* Exercise prompt: Transcribe every entry word for word, leaving out all images.

——

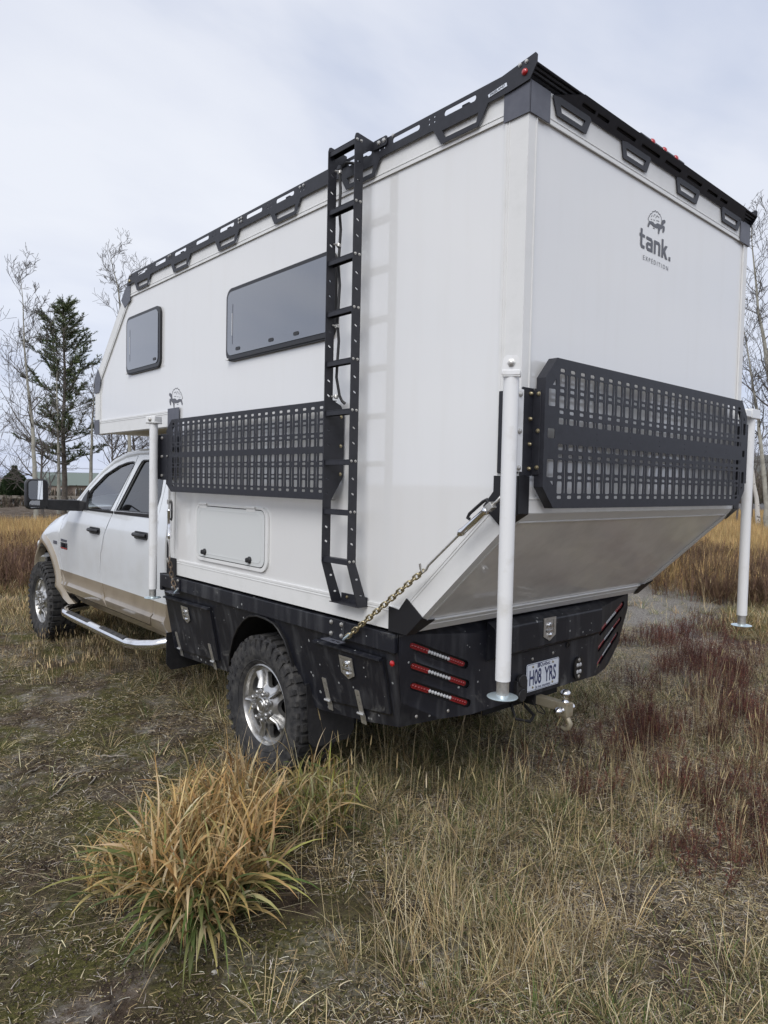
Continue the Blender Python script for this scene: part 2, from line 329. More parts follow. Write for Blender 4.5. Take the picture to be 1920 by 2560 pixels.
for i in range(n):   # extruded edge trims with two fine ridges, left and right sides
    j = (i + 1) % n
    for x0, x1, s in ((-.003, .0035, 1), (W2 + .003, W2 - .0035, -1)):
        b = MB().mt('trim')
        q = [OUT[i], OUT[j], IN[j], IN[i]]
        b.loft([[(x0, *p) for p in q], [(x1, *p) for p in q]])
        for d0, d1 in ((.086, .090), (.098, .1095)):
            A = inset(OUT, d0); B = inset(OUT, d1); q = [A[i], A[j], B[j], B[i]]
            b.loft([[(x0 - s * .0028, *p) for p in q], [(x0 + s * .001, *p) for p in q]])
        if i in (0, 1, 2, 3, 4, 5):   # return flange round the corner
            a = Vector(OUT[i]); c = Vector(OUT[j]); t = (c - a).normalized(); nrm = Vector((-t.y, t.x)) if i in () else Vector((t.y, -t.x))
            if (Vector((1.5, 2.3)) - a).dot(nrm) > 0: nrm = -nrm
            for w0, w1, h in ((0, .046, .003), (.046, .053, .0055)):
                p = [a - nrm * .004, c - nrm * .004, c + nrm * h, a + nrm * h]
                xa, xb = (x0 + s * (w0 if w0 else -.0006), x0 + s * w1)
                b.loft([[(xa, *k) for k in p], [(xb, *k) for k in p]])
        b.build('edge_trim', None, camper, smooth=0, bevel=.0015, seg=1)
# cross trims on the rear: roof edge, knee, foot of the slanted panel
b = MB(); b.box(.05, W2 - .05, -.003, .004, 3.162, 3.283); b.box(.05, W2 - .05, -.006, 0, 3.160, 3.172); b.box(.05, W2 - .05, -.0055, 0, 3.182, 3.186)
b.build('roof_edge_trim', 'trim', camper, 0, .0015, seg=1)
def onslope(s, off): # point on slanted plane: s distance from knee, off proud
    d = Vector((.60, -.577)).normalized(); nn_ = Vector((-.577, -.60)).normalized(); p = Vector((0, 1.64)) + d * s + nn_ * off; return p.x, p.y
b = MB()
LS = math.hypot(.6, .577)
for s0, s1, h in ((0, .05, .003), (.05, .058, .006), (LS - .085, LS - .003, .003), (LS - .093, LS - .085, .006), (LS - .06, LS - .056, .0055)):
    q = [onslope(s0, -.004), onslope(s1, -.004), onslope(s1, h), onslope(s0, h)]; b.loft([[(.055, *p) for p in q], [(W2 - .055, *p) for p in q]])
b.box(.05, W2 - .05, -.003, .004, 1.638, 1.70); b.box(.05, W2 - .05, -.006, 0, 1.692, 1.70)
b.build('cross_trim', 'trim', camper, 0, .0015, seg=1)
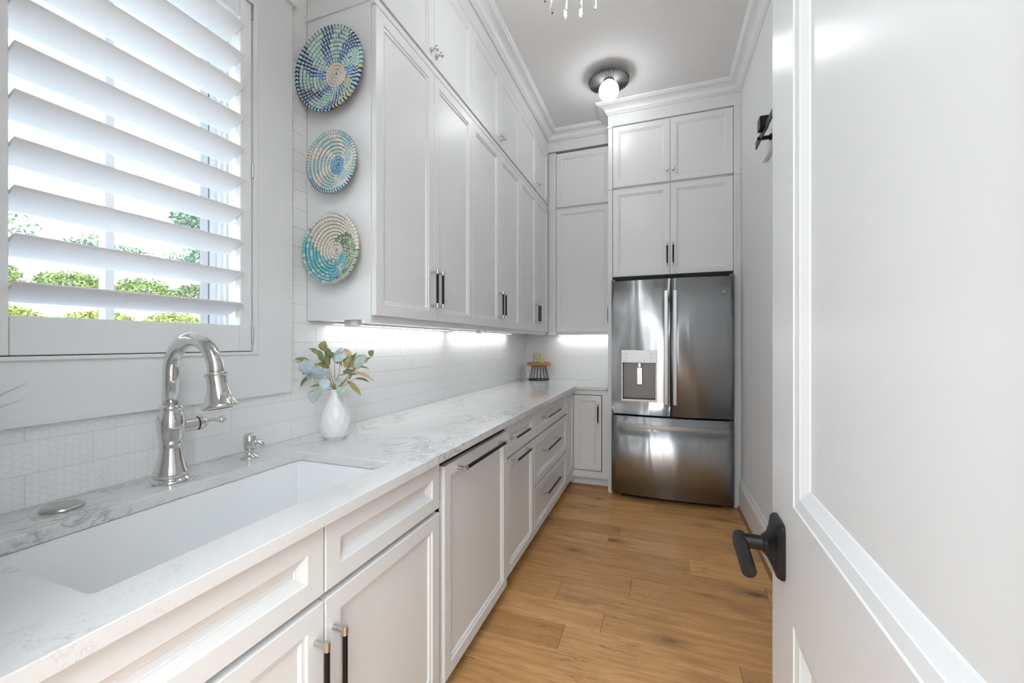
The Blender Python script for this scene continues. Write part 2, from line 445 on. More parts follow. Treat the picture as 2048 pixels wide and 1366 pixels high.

——

* Result of the task:
Continue the Blender Python script for this scene: part 2, from line 329. More parts follow. Write for Blender 4.5. Take the picture to be 1920 by 2560 pixels.
for i in range(n):   # extruded edge trims with two fine ridges, left and right sides
    j = (i + 1) % n
    for x0, x1, s in ((-.003, .0035, 1), (W2 + .003, W2 - .0035, -1)):
        b = MB().mt('trim')
        q = [OUT[i], OUT[j], IN[j], IN[i]]
        b.loft([[(x0, *p) for p in q], [(x1, *p) for p in q]])
        for d0, d1 in ((.086, .090), (.098, .1095)):
            A = inset(OUT, d0); B = inset(OUT, d1); q = [A[i], A[j], B[j], B[i]]
            b.loft([[(x0 - s * .0028, *p) for p in q], [(x0 + s * .001, *p) for p in q]])
        if i in (0, 1, 2, 3, 4, 5):   # return flange round the corner
            a = Vector(OUT[i]); c = Vector(OUT[j]); t = (c - a).normalized(); nrm = Vector((-t.y, t.x)) if i in () else Vector((t.y, -t.x))
            if (Vector((1.5, 2.3)) - a).dot(nrm) > 0: nrm = -nrm
            for w0, w1, h in ((0, .046, .003), (.046, .053, .0055)):
                p = [a - nrm * .004, c - nrm * .004, c + nrm * h, a + nrm * h]
                xa, xb = (x0 + s * (w0 if w0 else -.0006), x0 + s * w1)
                b.loft([[(xa, *k) for k in p], [(xb, *k) for k in p]])
        b.build('edge_trim', None, camper, smooth=0, bevel=.0015, seg=1)
# cross trims on the rear: roof edge, knee, foot of the slanted panel
b = MB(); b.box(.05, W2 - .05, -.003, .004, 3.162, 3.283); b.box(.05, W2 - .05, -.006, 0, 3.160, 3.172); b.box(.05, W2 - .05, -.0055, 0, 3.182, 3.186)
b.build('roof_edge_trim', 'trim', camper, 0, .0015, seg=1)
def onslope(s, off): # point on slanted plane: s distance from knee, off proud
    d = Vector((.60, -.577)).normalized(); nn_ = Vector((-.577, -.60)).normalized(); p = Vector((0, 1.64)) + d * s + nn_ * off; return p.x, p.y
b = MB()
LS = math.hypot(.6, .577)
for s0, s1, h in ((0, .05, .003), (.05, .058, .006), (LS - .085, LS - .003, .003), (LS - .093, LS - .085, .006), (LS - .06, LS - .056, .0055)):
    q = [onslope(s0, -.004), onslope(s1, -.004), onslope(s1, h), onslope(s0, h)]; b.loft([[(.055, *p) for p in q], [(W2 - .055, *p) for p in q]])
b.box(.05, W2 - .05, -.003, .004, 1.638, 1.70); b.box(.05, W2 - .05, -.006, 0, 1.692, 1.70)
b.build('cross_trim', 'trim', camper, 0, .0015, seg=1)
The Blender Python script for this scene continues. Write part 2, from line 445 on. More parts follow. Treat the picture as 2048 pixels wide and 1366 pixels high.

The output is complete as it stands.